Символизм и реализм – два методологических приема в искусстве. В философии мгновения оба метода совпадают, как совпадают две окружности, только в одной точке. Эта точка совпадения реализма и символизма есть основа всякого творчества: здесь реализм переходит в символизм. И обратно.
Задача истинного реализма заключается в приведении его к основе творчества, к совпадению его с символизмом в точке касания самих в себе замкнутых сфер. И если символизм может развиваться в направлении коллективной символизации (религия), базис его устойчив только тогда, когда он приведен к точке касания с реализмом. Задача русского символизма не заключается только в развитии его как коллективного символизма, но и в утверждении его в самом себе, то есть в приведении к точке касания с реализмом так, чтобы реализм незаметно для себя стал символизмом.
Развитие символизма идет в прогрессивном и регрессивном направлениях; это не значит, что нужно кое-как смешивать реализм с символизмом: такое смешивание кощунственно для обеих школ.
Чехов никогда не сознавал себя символистом, но он благородно и честно как бы отдал все свое творчество на то, чтобы творчество его стало подножием русского символизма.
Вся поверхность его образов реалистическая. Образы первых его произведений ничем не отличаются от образов наших типичных представителей реализма. Но чем глубже проникает его взор в самую структуру своих образов, – тем образы эти прозрачней: так непрозрачный кусок дерева, когда микротом срежет тончайший его слой, под микроскопом распадается на отдельные клеточки, и далее: клеточка, ее физические свойства, рисуя ряд формул, смысл которых ускользает от понимания, – клеточка сама превращается в тайну; и дерево уж не дерево, а совокупность многообразных тайн.

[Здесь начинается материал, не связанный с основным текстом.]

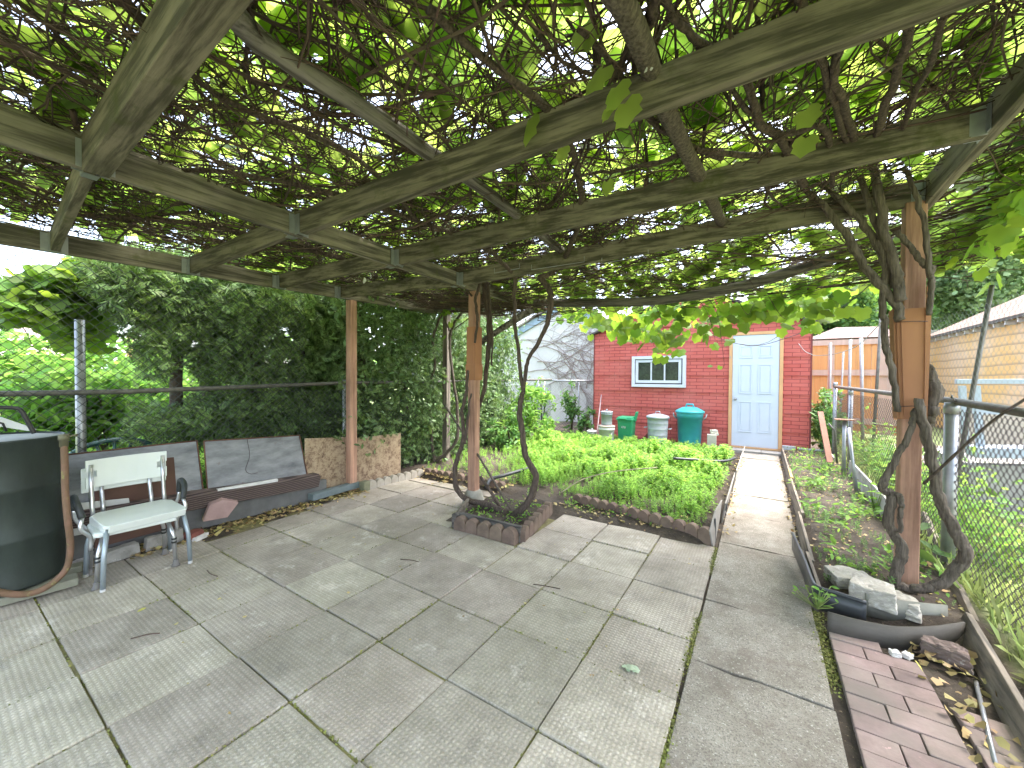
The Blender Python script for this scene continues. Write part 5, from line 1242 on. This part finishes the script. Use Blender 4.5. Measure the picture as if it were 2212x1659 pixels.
def bush(label, c, rad, n, per, s, tm, m, name='leafy_shrub', cat='shrub', group=None, stems=5, nrm=(0, -.3, .8), spread=.6):
    root = empty(name, (c[0], c[1], c[2]-rad[2]), label, cat, group)
    mb = MB()
    for k in range(stems):
        a = random.uniform(0, 6.28); e = V3(c[0]+math.cos(a)*rad[0]*.6, c[1]+math.sin(a)*rad[1]*.6, c[2]+rad[2]*.5); mb.tube([V3(c[0], c[1], c[2]-rad[2]), (V3(*c)+e)/2, e], [.012, .009, .004], 5)
    mb.build('stems', M['twig'], root)['kind'] = 'stuff'
    V, T = clumps(c, rad, n, per, s, tm, nrm, spread, .3); arrmesh('foliage', V, T, m, root); adopt(root); return root
bush('lush pale green leafy plants at the end of the hedge', (-4.0, 6.9, .65), (.45, .7, .6), 60, 26, (.07, .14), TO, M['lime'])
bush('dark creeping bush at the foot of the hedge', (-3.9, 6.1, .35), (.35, .6, .35), 34, 26, (.06, .11), TO, M['weed_dark'])
bush('weedy bush growing up the low wire fence before the garage', (-3.75, 8.5, .7), (.28, .2, .55), 34, 18, (.06, .12), TO, M['weed_dark'])
bush('small leafy bush at the left foot of the red shed', (-3.25, 8.2, .45), (.22, .2, .35), 22, 16, (.06, .11), TO, M['weed_dark'])
bush('thin climbing weeds at the left end of the low wire fence', (-4.6, 8.6, .75), (.35, .2, .6), 26, 14, (.05, .10), TO, M['lime'])
bush('leafy green bush squeezed between the red shed and the wire fence', (.98, 8.6, .7), (.22, .5, .65), 60, 24, (.06, .13), TO, M['weed_dark'])
# hanging vine and shrubs in the left garden
def left_garden():
    root = empty('grapevine', PX(120, 900, -7.5), 'sunlit neighbouring grapevine trailing high behind the tall wire mesh', 'vine', 'grapevines')
    V, T = ell_cloud([(40, 620, 60, 25), (110, 610, 70, 35), (160, 590, 45, 30), (60, 670, 70, 22), (130, 680, 70, 35), (200, 690, 40, 40), (30, 655, 40, 18), (190, 640, 45, 35), (140, 730, 30, 25, .5), (215, 735, 20, 25, .5), (90, 640, 60, 30), (235, 650, 30, 30)], 1000, (-6.4, -5.4), (.10, .19), TG, nrm=(.4, -.3, .8), spread=.5)
    arrmesh('foliage', V, T, M['leaf_fringe'], root)
    ln = []
    for _ in range(34):
        x, y = random.uniform(0, 230), random.uniform(620, 690); a = random.gauss(-.2, .5); pts = []
        for i in range(7): pts.append(PX(x, y, -5.9+.02*i)); x += math.cos(a)*16; y += math.sin(a)*16; a += random.gauss(0, .25)
        ln.append((pts, .006, .003))
    V, T = tubes_arr(ln, 4); arrmesh('canes', V, T, M['twig'], root)['kind'] = 'stuff'; adopt(root)
    for lab, x, y, X, rad, n in (('wide bright green leafy shrub left behind the barrel', 60, 900, -7.0, (.7, .9, .55), 70), ('bright bean-like plants behind the green chair', 230, 890, -6.8, (.6, .8, .55), 70), ('yellow-green shrub below the cedars', 330, 870, -7.6, (.7, .9, .6), 60), ('lime bush at the far left of the next garden', 20, 800, -9.0, (.9, 1.2, .6), 60), ('tall bright bush behind the fence post', 200, 800, -9.5, (1.0, 1.6, .6), 80), ('low lime bush showing between the cedar trunks', 470, 870, -8.5, (1.0, 1.6, .9), 90), ('sunlit shrub glimpsed between the cedars and the left post', 660, 790, -8.5, (1.0, 1.8, 1.0), 80)):
        c = PX(x, y, X); bush(lab, (c[0], c[1], max(rad[2]+.02, c[2])), rad, n, 26, (.09, .18), TO, M['lime'], group='shrubs of the left garden')
left_garden()

def broad(root, c, rad, n, per, s, m):
    V, T = clumps(c, rad, n, per, s, TR, None, .9, .45); arrmesh('crown', V, T, m, root)
def bigtree(label, c, rad, base_z, n=90, per=60, s=(.18, .36), m=None, r=.2):
    root = empty('leafy_tree', (c[0], c[1], base_z), label, 'tree', 'trees beyond the gardens'); trunk(root, [(c[0], c[1], base_z), (c[0]+.1, c[1], c[2]*.6), (c[0], c[1], c[2])], [r, r*.7, r*.3])
    for k in range(5):
        a = k*1.26; trunk(root, [(c[0], c[1], c[2]*.6), (c[0]+math.cos(a)*rad[0]*.5, c[1]+math.sin(a)*rad[1]*.5, c[2]+rad[2]*.2)], [r*.4, r*.12]).name = 'limb'
    broad(root, c, rad, n, per, s, m or M['tree']); adopt(root)
def at(x, y, Y): return PY(x, y, Y)
c = at(2120, 590, 24); bigtree('large pale green tree above the brown garage roof', (c[0], c[1], c[2]+.3), (3.4, 3.0, 3.3), 0, 330, 100, (.11, .24))
c = at(2240, 600, 26); bigtree('airy tree at the far right edge above the garage', (c[0], c[1], c[2]+.5), (3.0, 3.0, 3.4), 0, 240, 90, (.11, .24))
c = at(1760, 668, 20); bigtree('dark green tree right behind the red shed roof', (c[0], c[1], c[2]), (2.0, 1.6, 1.5), 0, 170, 90, (.09, .2), M['weed_dark'])
c = at(1870, 660, 22); bigtree('dense tree behind the timber fence', (c[0], c[1], c[2]), (1.9, 1.8, 1.9), 0, 150, 90, (.09, .2), M['weed_dark'])
c = PX(12, 745, -26); bigtree('distant dark tree at the far left edge', (c[0], c[1], c[2]), (1.6, 2.2, 2.4), 0, 70, 60, (.2, .4), M['weed_dark'])

# ================================================================ NEIGHBOURING BUILDINGS
def siding():
    m, n, b = newmat('yellow_siding'); v = coords(n)
    w_ = nd(n, 'ShaderNodeTexWave', Scale=1.45, Distortion=1.2); w_.bands_direction = 'Z'; w_.wave_profile = 'SAW'; w_.inputs['Detail Scale'].default_value = .6; n.links.new(v, w_.inputs[0])
    c = ramp(n, noise(n, v, .6, 6), [(.42, (.60, .40, .17)), (.58, (.60, .46, .32))])
    c = mixc(n, ramp(n, noise(n, v, 5, 6), [(.55, (0, 0, 0)), (.7, (.5, .5, .5))]), c, (.62, .38, .12))
    c = mixc(n, ramp(n, w_.outputs['Fac'], [(.02, (.95, .95, .95)), (.28, (0, 0, 0))]), c, (.30, .225, .145))  # shadow line at each lap, painted into the colour as a dark band
    n.links.new(c, b.inputs['Base Color']); b.inputs['Roughness'].default_value = .85; bump(n, b, w_.outputs['Fac'], .5, .03); return m
def garage():
    root = empty('yellow_garage', (4.5, 13.5, 0), 'yellow-sided neighbouring garage with a sagging brown shingle roof', 'garage'); X = 4.5; y0, y1, ev = 5.0, 17.6, 2.72
    mb = MB(); mb.prism([(X, y0, 0), (X, y1, 0), (X+6, y1, 0), (X+6, y0, 0)], (0, 0, ev)); mb.build('wall', siding(), root)
    rm = simple('brown_shingle', (.24, .165, .13), (.13, .09, .07), 7, .95, 0, .5, .01, (1, 1, 1), 26)
    rf = MB(); e = .18
    rf.add([(X-e, y0-e, ev+.02), (X-e, y1+e, ev+.02), (X+6+e, y1+e, ev+.02), (X+6+e, y0-e, ev+.02), (X+2.6, y1-3.0, ev+1.75), (X+2.6, y0+3, ev+1.75)], [(0, 1, 4, 5), (1, 2, 4), (2, 3, 5, 4), (3, 0, 5), (3, 2, 1, 0)])
    rf.build('roof', rm, root)
    f = MB(); f.span((X-e+.0, y0-e, ev-.02), (X-e, y1+e, ev-.02), .05, .07); f.build('eaves_board', simple('dirty_board', (.10, .085, .075), (.05, .045, .04), 9, .9, 0, .3), root)
    rt = MB()
    for k in range(26): rt.box((X-.09, y0+.3+k*.48, ev-.09), (.16, .05, .09))
    rt.build('rafter_tails', bpy.data.materials['white_painted_block'], root)
    adopt(root)
garage()
def small_shed():
    root = empty('far_shed', (2.0, 16, 0), 'low far shed whose pinkish shingle roof shows above the timber fence', 'shed')
    a = PY(1750, 733, 15.5); b_ = PY(1905, 733, 15.5); t1 = PY(1805, 711, 17.5); t2 = PY(1850, 711, 17.5)
    mb = MB(); mb.box(((a[0]+b_[0])/2+.2, 17.3, 1.2), (b_[0]-a[0]+.3, 3.2, 2.4)); mb.build('wall', simple('tan_wall', (.5, .4, .3), None, 3), root)
    r_ = MB(); z = a[2]; r_.add([(a[0]-.1, 15.5, z), (b_[0]+.7, 15.5, z), (b_[0]+.7, 19.1, z), (a[0]-.1, 19.1, z), (t1[0], 17.4, t1[2]+.05), (t2[0]+.5, 17.4, t2[2]+.05)], [(0, 1, 5, 4), (1, 2, 5), (2, 3, 4, 5), (3, 0, 4), (3, 2, 1, 0)]); r_.build('roof', simple('pink_shingle', (.20, .14, .125), (.15, .10, .09), 9, .95, 0, .4), root)
    adopt(root)
small_shed()
def timber_fence():
    root = empty('timber_fence', (1.8, 12.5, 0), 'new orange board fence beyond the right side of the red shed', 'fence'); Y = 12.5
    om = simple('fresh_timber', (.62, .35, .13), (.50, .26, .09), 3, .7, 0, .2, stretch=(6, 1, .4)); pm = simple('pale_timber', (.52, .41, .33), (.43, .33, .25), 3, .8, 0, .2, stretch=(6, 1, .4))
    x = .2; k = 0
    while x < 2.75:
        w_ = .28 if k % 2 else .13; b_ = MB(); b_.box((x+w_/2, Y+(.02 if k % 2 else 0), 1.2), (w_-.006, .02, 2.2)); b_.build('board', pm if (k % 5 in (1,)) else om, root); x += w_; k += 1
    for z, h in ((2.33, .13), (1.58, .14), (.4, .14)): r_ = MB(); r_.box((1.5, Y-.03, z), (2.7, .03, h)); r_.build('rail', pm, root)
    adopt(root)
timber_fence()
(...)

Так с углублением чеховского реализма внутренняя основа этого реализма, не предавая традиций прошлого, переходит в символизм. Чехов расположил все многообразие чисто реалистических приемов вокруг своего центрального символического фокуса; вот почему в нем мы находим отклики метерлинковщины (всегда несколько дешевой) и настроений Гамсуна. Только у него единство символа и реального образа – далекий фон; между этим фоном и нами он набрасывает ряд перспектив, все суживающих диапазон переживаний, подстилающих образ, пока не вырастет на переднем плане Чебутыкин. Сидит Чебутыкин, и пока усталые люди мечтают о счастье, громко восклицает: «Цицикар: здесь свирепствует оспа!» («Три сестры»). На поверхности протекает жизнь русского общества времен Александра III. Но штрихи его письма, сами по себе вполне точно передающие действительность, образуют такую конфигурацию, которая приподымает Ивана Ивановича над известной эпохой. Эпоха становится символом вообще эпохи человечества. Иван Иванович становится человеком, комната его разрастается до мира. Но и каждый отдельный штрих, при всем его реализме, у Чехова только равнодействующая более детальных штрихов: сначала он разлагает действительность на отдельные атомы, потом совершает незаметную перегруппировку этих атомов и складывает из них образ, неотличимый от образа действительности, но говорящий нам о чем-то ином, чего не сознает ни сам Чехов, ни его герои: они какие-то сквозные, будто тени, и разговор их о повседневном поражает наш слух, как «Парки бабье лепетанье»[1]. И мы жадно слушаем повседневную речь, и начинает казаться, что она смутно двоится, что и Чехов, и герои его чего-то не досказывают, что-то знают, но не умеют ни сказать, ни привести к сознанию свое знание. Все, что сказал нам Метерлинк, мы непроизвольно угадываем в творчестве Чехова. Здесь Метерлинк дал только ключ к тому, чтобы мы могли словами проникнуть в удаленные зоны чеховского интимизма. И мы понимаем по-новому мягкую грусть чеховской улыбки. Эту улыбку Чехов молчаливо унес в могилу и не сказал больше ничего; быть может, и не мог сказать, потому что сам не знал, во что превратится его реализм, к какой точке привел он реализм русской литературы.
Такова субстанция чеховского творчества – опрозрачненный реализм, непроизвольно сросшийся с символизмом. Две замкнутые среды в нем соприкоснулись, как в одной точке. Вопрос только в методе подхода к этой точке. И метод Чехова – реализм. Сохраним же за ним название реалиста, но не будем соединять с понятием о таком реализме примитивных представлений.